Ibnu Qayyim juga menempatkan cinta sebagai sarana penyucian jiwa yang paling kuat. Ia menyebut bahwa ketika hati dipenuhi cinta kepada Allah, maka semua cinta duniawi akan menjadi terarah. Harta, jabatan, dan kenikmatan tidak lagi menjadi tujuan, melainkan sarana untuk beribadah. Ia menulis, “Jika hati mencintai Allah, maka seluruh tubuh akan ikut tunduk. Tetapi jika hati mencintai dunia, maka seluruh tubuh akan terseret dalam kerusakan.” Pandangan ini menunjukkan kedalaman psikologi spiritual yang dimilikinya — jauh sebelum istilah “kesehatan mental” dikenal di dunia modern.
Selain itu, Ibnu Qayyim mengajarkan bahwa cinta dan iman yang benar akan melahirkan rahmat dan kelembutan dalam hubungan sosial. Ia menolak kekerasan dalam dakwah dan menyerukan pendekatan kasih sayang. Dalam Raudhah Al-Muhibbin, ia menulis, “Cinta kepada Allah menjadikan seseorang penyayang terhadap makhluk-Nya. Ia tidak mudah membenci, karena hatinya penuh dengan cahaya yang menolak kebencian.” Oleh karena itu, menurutnya, tanda orang beriman bukanlah banyaknya argumen, melainkan ketenangan dan kasih yang terpancar dari hatinya.

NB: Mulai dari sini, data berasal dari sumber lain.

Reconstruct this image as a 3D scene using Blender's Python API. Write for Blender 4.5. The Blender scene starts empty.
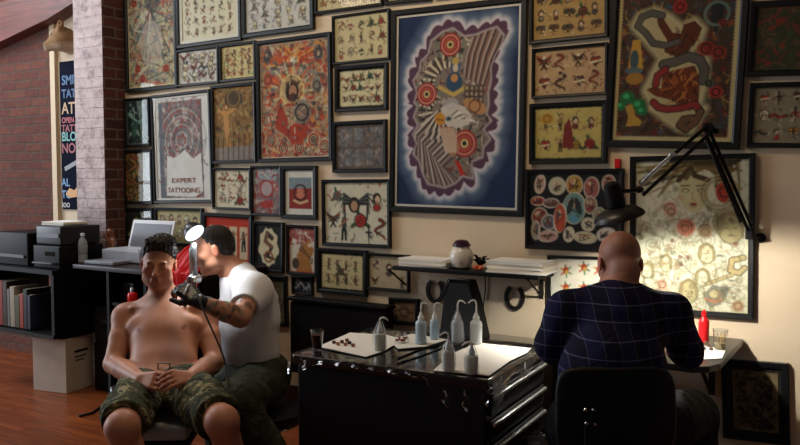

Pemikiran Ibnu Qayyim tentang cinta, iman, dan penyucian jiwa memberikan keseimbangan dalam kehidupan beragama. Ia menolak ekstrem rasionalisme yang dingin tanpa rasa, namun juga menghindari mistisisme yang berlebihan tanpa dasar wahyu. Ia membangun jalan tengah: jalan cinta yang bersumber dari ilmu dan tauhid.
Hingga kini, karya-karya Ibnu Qayyim tetap menjadi panduan spiritual bagi banyak orang. Di dunia yang semakin bising oleh ambisi dan keserakahan, pesannya terasa begitu relevan: bahwa kebahagiaan sejati tidak terletak pada banyaknya harta, tetapi pada hati yang bersih dan cinta yang tulus kepada Allah. Melalui kalamnya, Ibnu Qayyim mengingatkan bahwa iman yang hidup bukan sekadar keyakinan, tetapi pengalaman batin yang menenangkan — perjalanan cinta seorang hamba menuju Rabb-nya.